As raparigas começaram a ter bonecas de pasta de papelão e ainda conheci algumas de celulóide.

Só agora me lembro de outro brinquedo que nunca mais vi (daquele tipo) e era bastante engraçado – o papagaio.

O Outono era a época mais propícia ao seu uso. Tive muitos que o meu pai tinha a paciência de construir e que causavam o gáudio da pequenada. A distância a que eram lançados, transformava-os em mosquitos.

Deitados do fundo da Avenida ou do recinto da escola primária, sobrevoavam o campo de futebol da União Operária, o Chã das Padeiras. A força por vezes era tanta (havia exemplares enormes) que tinham de ser atados ao muro do recinto da escola e quando o vento apertava mais, a corda partia e lá iam sem nunca mais se verem.

Hoje poucos miúdos conhecerão os “papagaios”. Recordarei que a estrutura da cabeça era feita com o atado de três tiras de cana, do mesmo tamanho e no ponto intermédio.

As extremidades eram ligadas, depois da conveniente adaptação, por corda ou fio, formando em hexágono regular que era coberto de papel de seda, jornal ou qualquer outro mais resistente, colado com cola de farinha.

Do centro e de dois vértices consecutivos saíam fios, a que se chamavam guias e se uniam num ponto comum e equidistante. Da feitura das guias dependia muito a boa ou má navegabilidade.

A outra parte era o rabo, fio comprido que partia da junção de duas guias e ao qual, a distâncias curtas, se iam atando laços de papel, terminando com molho de fitas.

O comprimento do rabo tinha de estar, naturalmente, em consonância com a cabeça para assim se estabelecer o equilíbrio necessário.

A cabeça podia tomar outras formas, menos usuais. Quando de quatro pontas, iguais duas a duas, tomava a designação de “bacalhau” e quando de oito, todas iguais, de “estrela”.

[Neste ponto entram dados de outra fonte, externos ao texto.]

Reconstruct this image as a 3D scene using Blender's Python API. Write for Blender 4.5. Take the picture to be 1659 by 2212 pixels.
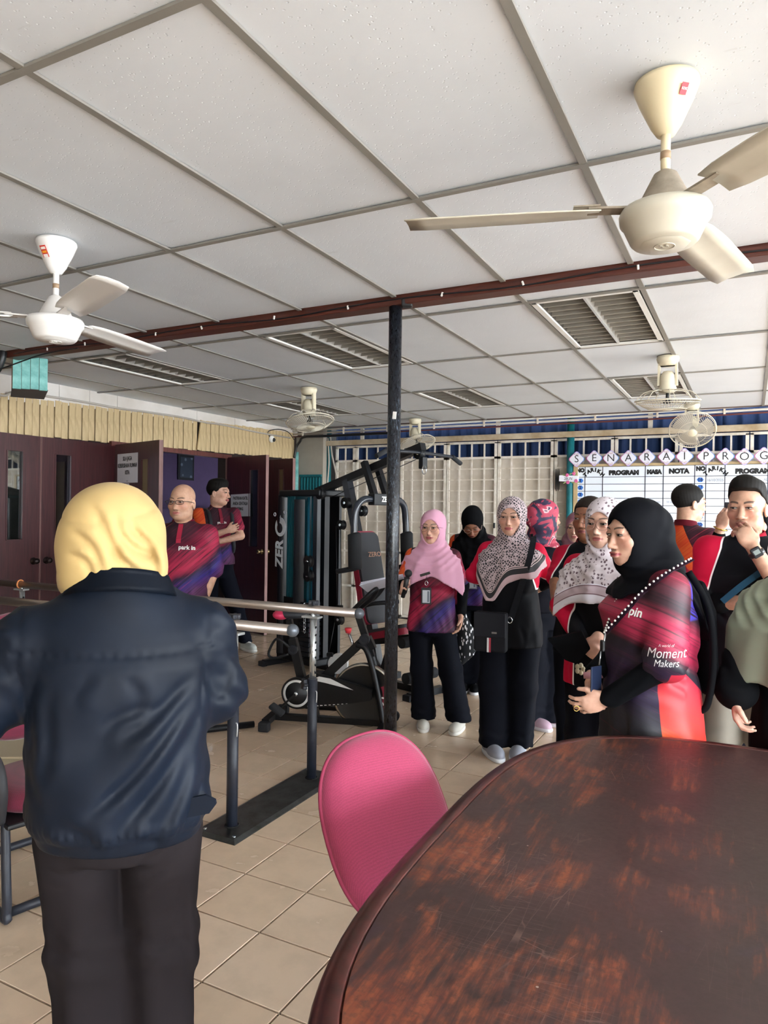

Também eu vim a construir um papagaio para o meu filho, mas agora sem sobrevoar o Moinho de Fau, mas sim Espanha, levando o alvoroço aos “espanholitos”.

Quero terminar esta MEMÓRIA DO MEU BAIRRO com a indicação do brinquedo que mais me deslumbrou, pertencente a um vizinho já crescidote e de que não me lembro do nome.
Instalado no corredor da sua casa, (1) essa sim, sei muito bem qual era, um comboio eléctrico, deixou-me para sempre fascinado e ainda hoje parece que o estou vendo a percorrer as linhas.

Vim a comprar um a meu filho... talvez para tentar tapar a frustração que tive.

NOTA
(1) – Já não existe a construção que tinha uma fachada interessante com pintura de tipo marmóreo.